The senatorial report of 2020 proposes to broaden the scope of these administrative “security” investigations to include recruitment for jobs deemed sensitive, relating to minors, such as teachers, organisers and educators (proposal No. 17) but also to extend the authority of the SNEAS to cover people organising reception centres for minors (proposal No. 30).

If these proposals were written into law, the SNEAS police would be empowered to scrutinise their files minutely and to investigate every teacher in the land, but also all the organisers and anybody connected to minors, which could end up meaning millions of people. But above all, decisions turning down such and such a person on grounds of risk, of inappropriate behaviour or of radicalism would not be based on any explicit reasoning. All it would need for an individual to be barred from working in a school or a holiday camp would be for the SNEAS to give the thumbs-down, for unknown reasons.

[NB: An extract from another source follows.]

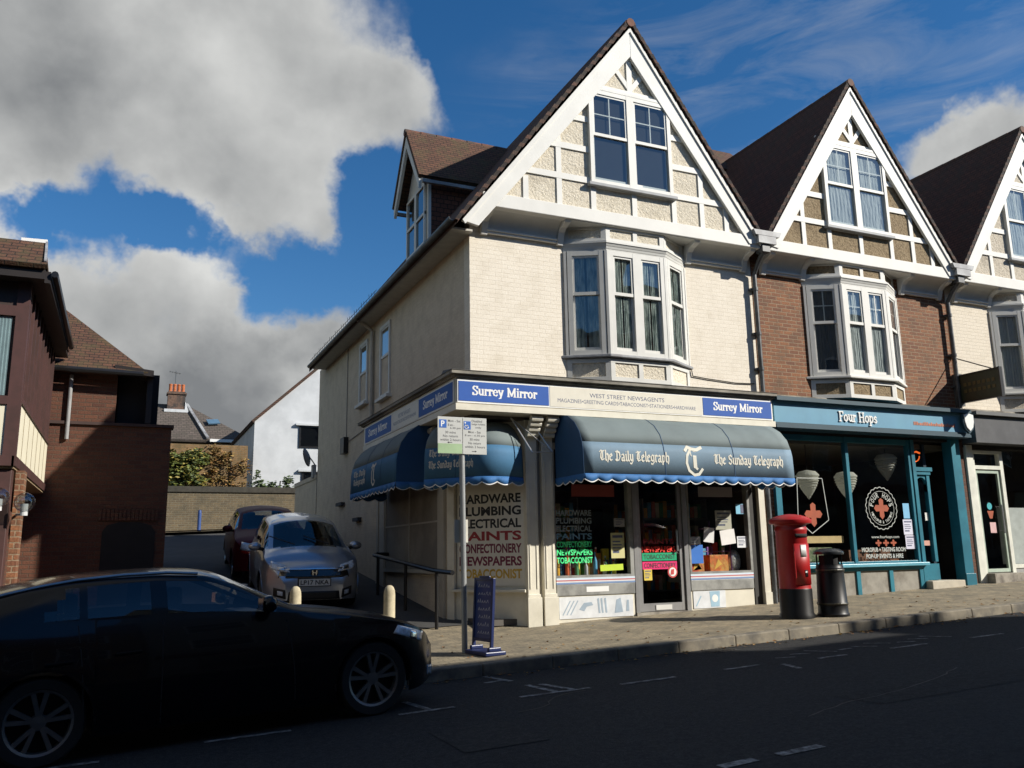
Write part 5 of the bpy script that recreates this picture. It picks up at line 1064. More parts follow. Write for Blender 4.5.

So the senators are dreaming of giving arbitrary powers, a carte blanche, to the intelligence police, allowing them to say who is too Muslim, or nearly radicalised, or who spends too much time in such-and-such a mosque, or whose clothes are not “republican” enough, so that the people targeted by this moral police—this religious police—should be excluded from their profession and therefore, often, from society.

In the name of republican values and the fight against separatism, the senators have pulled out all the stops to propose measures which frontally contradict the fundamentals of the Republic, and which would have the effect of helping to divide society.